The fertile land and year-round sunshine helped cultivate Arizona's $23 billion-dollar agriculture industry, but as farmers look to the future, their biggest worry is water cuts for the thirsty industry. Experts say those cuts are inevitable, as drought persists and intensifies.

In 2021, the U.S. Secretary of the Interior declared the very first Tier 1 shortage for the Colorado River followed by a Tier 2 in 2022. It triggered historical water cuts, as water levels in Lake Mead dropped to an alarming low. Arizona took the biggest hit in 2023 with a 21% water cut from the Colorado River.

Chelsea McGuire, the director of government relations at the Arizona Farming Bureau, says water cuts in 2022 dried up roughly 50 to 60% of agriculture in Pinal County — an industry that produces $2.3 billion worth of economic revenue.

"I would call it critical because that means it's time to act," McGuire said.

The Reclamation Act gives Yuma farmers priority to water rights, but that power could be limited.

Bruce Gwynn, the president of the Yuma County Historical Society, says if significant water cuts were to hit Yuma Valley in the future, it would pose a threat to residents, workers and a nation that relies on the area for their produce.

"There's an old saying: 'Whiskey's for drinking; water for fighting,'" Gwynn said. "There'll be some fighting. We can give up some. How much? I don't know, but we can't give it all. It will kill Yuma to give it all up."

Lee says for him, his business is more than a money-making farm; it's about the workers he considers family and the opportunity for his children to continue a family legacy.

"We have generations of memories on these on these lands, and we've worked with generations of help and people that have come and gone through our doors," he said.

But McGuire says now is not the time to panic, adding that the water infrastructure investments last year were a step in the right direction.

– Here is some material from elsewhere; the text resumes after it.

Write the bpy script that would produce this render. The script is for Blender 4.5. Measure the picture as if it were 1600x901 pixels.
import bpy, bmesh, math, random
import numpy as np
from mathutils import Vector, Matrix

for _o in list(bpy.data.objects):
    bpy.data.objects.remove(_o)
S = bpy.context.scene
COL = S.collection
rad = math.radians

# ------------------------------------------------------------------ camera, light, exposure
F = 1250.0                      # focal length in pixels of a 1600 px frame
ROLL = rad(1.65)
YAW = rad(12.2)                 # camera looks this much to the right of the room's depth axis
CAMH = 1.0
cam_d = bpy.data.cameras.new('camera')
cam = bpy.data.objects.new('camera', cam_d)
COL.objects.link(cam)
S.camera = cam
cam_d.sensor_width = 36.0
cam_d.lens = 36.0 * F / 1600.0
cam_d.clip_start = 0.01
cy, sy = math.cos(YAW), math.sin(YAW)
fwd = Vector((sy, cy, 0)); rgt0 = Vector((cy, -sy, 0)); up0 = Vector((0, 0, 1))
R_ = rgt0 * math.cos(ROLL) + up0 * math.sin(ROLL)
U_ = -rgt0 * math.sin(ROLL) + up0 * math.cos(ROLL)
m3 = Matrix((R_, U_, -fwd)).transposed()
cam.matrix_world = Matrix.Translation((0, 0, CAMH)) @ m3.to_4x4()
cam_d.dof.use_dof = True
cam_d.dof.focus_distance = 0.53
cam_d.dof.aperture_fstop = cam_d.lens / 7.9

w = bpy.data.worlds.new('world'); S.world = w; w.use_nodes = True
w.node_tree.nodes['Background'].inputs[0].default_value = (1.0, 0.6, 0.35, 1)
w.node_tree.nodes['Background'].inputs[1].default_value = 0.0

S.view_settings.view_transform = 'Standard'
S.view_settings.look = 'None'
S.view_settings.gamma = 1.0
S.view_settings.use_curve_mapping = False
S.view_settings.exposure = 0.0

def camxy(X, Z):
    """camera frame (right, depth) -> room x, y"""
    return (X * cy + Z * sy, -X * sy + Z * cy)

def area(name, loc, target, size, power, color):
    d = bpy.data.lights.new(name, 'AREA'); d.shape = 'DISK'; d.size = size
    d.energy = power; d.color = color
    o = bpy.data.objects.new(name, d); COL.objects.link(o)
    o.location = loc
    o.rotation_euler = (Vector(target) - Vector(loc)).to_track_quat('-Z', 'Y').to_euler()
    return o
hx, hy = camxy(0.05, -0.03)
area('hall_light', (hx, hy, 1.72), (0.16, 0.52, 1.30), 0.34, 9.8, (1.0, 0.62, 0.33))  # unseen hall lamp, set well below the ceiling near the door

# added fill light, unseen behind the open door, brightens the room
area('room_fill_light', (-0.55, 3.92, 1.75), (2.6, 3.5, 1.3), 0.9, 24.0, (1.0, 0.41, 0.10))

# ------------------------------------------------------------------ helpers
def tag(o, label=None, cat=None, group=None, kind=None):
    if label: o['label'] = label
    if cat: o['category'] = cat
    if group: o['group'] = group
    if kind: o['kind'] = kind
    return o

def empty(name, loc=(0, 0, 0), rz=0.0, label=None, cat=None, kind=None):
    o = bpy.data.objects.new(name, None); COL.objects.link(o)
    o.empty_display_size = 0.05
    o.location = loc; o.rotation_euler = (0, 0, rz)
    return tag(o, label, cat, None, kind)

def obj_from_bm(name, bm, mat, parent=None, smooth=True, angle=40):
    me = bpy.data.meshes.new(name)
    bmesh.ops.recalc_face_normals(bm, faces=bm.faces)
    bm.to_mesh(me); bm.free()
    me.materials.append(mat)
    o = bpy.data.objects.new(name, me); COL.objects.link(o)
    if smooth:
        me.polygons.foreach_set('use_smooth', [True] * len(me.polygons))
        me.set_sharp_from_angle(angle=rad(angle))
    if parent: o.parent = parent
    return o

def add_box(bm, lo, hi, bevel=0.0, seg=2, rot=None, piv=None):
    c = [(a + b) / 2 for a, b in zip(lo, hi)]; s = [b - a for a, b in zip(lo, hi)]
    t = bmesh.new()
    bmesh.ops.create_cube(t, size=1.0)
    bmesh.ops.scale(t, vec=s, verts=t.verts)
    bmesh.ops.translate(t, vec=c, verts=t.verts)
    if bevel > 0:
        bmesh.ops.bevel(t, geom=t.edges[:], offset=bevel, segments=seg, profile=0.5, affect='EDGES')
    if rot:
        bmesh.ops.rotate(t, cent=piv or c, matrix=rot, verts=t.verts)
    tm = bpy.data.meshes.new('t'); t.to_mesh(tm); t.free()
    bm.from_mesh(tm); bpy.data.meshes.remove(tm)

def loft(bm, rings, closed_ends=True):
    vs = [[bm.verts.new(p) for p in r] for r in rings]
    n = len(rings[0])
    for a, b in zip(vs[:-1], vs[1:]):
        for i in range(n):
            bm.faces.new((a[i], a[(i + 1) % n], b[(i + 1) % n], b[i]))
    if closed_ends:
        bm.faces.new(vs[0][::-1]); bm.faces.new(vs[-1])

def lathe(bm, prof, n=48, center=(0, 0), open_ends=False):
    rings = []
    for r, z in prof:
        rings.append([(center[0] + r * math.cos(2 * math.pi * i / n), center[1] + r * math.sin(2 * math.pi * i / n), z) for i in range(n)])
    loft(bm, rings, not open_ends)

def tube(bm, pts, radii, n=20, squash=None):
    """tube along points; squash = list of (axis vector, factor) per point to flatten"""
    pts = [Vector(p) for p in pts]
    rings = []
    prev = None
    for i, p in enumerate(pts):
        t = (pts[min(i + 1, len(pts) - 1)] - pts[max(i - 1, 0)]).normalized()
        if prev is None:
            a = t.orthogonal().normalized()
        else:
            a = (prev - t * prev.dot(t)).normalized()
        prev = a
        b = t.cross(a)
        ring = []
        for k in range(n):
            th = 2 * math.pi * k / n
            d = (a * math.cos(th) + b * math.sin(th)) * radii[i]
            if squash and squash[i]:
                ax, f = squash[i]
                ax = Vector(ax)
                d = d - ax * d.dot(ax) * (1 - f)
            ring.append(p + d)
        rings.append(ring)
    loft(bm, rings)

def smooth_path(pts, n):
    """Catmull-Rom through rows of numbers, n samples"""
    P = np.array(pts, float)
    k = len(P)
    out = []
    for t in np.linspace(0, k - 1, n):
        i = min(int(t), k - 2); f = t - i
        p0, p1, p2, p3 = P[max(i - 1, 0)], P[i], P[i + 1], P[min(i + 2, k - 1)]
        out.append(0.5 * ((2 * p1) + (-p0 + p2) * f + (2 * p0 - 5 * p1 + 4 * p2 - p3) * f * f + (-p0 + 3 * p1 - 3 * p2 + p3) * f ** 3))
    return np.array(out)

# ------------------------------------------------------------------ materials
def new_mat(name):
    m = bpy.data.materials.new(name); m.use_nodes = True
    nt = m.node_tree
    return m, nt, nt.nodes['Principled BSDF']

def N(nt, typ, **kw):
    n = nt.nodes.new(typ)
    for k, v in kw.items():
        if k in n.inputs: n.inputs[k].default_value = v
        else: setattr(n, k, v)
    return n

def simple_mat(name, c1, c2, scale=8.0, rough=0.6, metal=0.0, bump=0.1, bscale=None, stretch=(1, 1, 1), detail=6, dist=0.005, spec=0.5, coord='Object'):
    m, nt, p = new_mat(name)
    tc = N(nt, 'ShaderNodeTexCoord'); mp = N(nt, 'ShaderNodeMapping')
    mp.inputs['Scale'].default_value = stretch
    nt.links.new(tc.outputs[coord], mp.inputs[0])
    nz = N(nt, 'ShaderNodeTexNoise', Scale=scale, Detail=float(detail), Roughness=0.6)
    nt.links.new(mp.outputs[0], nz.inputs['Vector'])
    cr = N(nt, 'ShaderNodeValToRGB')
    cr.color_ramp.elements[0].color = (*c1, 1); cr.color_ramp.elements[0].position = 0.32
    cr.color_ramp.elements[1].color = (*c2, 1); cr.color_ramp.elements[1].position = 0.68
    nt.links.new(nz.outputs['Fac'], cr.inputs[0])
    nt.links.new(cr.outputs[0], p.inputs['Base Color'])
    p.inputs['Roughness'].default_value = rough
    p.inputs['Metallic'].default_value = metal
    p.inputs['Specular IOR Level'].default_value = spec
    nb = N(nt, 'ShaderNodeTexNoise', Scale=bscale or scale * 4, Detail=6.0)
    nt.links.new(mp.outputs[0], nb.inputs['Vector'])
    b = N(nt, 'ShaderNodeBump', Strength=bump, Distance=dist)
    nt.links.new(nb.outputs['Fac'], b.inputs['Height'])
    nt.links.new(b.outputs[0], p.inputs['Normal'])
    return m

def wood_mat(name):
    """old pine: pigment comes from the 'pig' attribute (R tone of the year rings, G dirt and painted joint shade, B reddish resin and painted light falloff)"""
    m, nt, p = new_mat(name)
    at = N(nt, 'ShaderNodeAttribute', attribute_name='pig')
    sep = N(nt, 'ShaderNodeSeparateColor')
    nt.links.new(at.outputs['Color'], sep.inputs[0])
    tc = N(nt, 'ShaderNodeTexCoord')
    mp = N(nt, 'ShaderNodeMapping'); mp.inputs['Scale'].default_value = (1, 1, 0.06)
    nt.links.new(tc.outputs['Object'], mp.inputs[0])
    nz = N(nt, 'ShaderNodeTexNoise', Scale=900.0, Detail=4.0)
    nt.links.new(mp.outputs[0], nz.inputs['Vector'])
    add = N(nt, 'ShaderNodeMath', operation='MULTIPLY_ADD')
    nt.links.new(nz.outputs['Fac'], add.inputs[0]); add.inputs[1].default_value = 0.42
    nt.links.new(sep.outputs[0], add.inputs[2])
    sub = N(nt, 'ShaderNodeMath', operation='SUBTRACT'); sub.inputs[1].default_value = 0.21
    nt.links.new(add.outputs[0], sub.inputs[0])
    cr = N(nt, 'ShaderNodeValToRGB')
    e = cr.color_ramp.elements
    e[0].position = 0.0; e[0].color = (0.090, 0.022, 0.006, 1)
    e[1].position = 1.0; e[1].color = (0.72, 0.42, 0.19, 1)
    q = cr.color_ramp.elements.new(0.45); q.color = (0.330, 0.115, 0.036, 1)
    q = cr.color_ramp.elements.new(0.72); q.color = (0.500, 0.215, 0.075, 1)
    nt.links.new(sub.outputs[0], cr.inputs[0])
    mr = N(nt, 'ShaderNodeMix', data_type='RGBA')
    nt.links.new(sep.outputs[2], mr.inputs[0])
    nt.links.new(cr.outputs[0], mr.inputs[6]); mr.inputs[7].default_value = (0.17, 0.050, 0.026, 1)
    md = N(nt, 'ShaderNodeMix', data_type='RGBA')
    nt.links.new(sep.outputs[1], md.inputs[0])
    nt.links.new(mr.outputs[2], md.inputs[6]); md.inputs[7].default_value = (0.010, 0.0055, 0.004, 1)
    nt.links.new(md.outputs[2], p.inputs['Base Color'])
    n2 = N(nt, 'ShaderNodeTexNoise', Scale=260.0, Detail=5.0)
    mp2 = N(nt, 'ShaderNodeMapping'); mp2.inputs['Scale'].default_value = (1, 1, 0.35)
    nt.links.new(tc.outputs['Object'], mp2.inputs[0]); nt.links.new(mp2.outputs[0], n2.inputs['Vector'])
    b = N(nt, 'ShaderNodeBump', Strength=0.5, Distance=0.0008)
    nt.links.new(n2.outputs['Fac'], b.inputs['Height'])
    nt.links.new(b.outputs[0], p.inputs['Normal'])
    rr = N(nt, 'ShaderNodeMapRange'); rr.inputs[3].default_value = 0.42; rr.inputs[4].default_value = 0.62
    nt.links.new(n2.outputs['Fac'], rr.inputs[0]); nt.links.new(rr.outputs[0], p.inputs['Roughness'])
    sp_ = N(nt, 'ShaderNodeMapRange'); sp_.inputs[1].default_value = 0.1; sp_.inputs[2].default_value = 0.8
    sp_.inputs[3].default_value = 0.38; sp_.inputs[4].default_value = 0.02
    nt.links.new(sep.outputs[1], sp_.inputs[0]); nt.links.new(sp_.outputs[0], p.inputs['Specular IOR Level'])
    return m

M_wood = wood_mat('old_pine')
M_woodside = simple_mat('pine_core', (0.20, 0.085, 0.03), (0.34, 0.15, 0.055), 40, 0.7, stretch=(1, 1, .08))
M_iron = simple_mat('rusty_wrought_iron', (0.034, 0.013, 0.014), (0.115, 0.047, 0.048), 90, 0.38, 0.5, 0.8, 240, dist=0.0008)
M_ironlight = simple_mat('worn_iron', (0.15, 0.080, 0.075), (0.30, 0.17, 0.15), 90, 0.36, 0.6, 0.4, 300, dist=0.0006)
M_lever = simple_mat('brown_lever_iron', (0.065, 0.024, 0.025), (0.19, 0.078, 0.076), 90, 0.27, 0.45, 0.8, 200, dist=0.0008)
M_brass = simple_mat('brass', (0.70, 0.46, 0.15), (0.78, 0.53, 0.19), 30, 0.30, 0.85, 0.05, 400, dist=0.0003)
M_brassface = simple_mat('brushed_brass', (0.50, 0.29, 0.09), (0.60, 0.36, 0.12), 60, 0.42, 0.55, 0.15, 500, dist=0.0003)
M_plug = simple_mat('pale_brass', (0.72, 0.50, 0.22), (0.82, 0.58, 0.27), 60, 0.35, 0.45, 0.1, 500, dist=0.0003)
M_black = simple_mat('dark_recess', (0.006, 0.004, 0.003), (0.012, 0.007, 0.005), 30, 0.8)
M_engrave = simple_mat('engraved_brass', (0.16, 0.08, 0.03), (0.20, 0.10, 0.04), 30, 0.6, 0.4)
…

"There's no silver bullet, so it's really hard for me to say, 'Here is the solution,'" McGuire said. "But instead, what I will say is that I believe there is a solution out there. I believe that that solution is going to be painful for everybody involved, and for it to be effective, it kind of has to be right. Cities have to feel the pain. Growth and development has to adjust. Agriculture has to adjust as well to a dryer future and to a drier reality."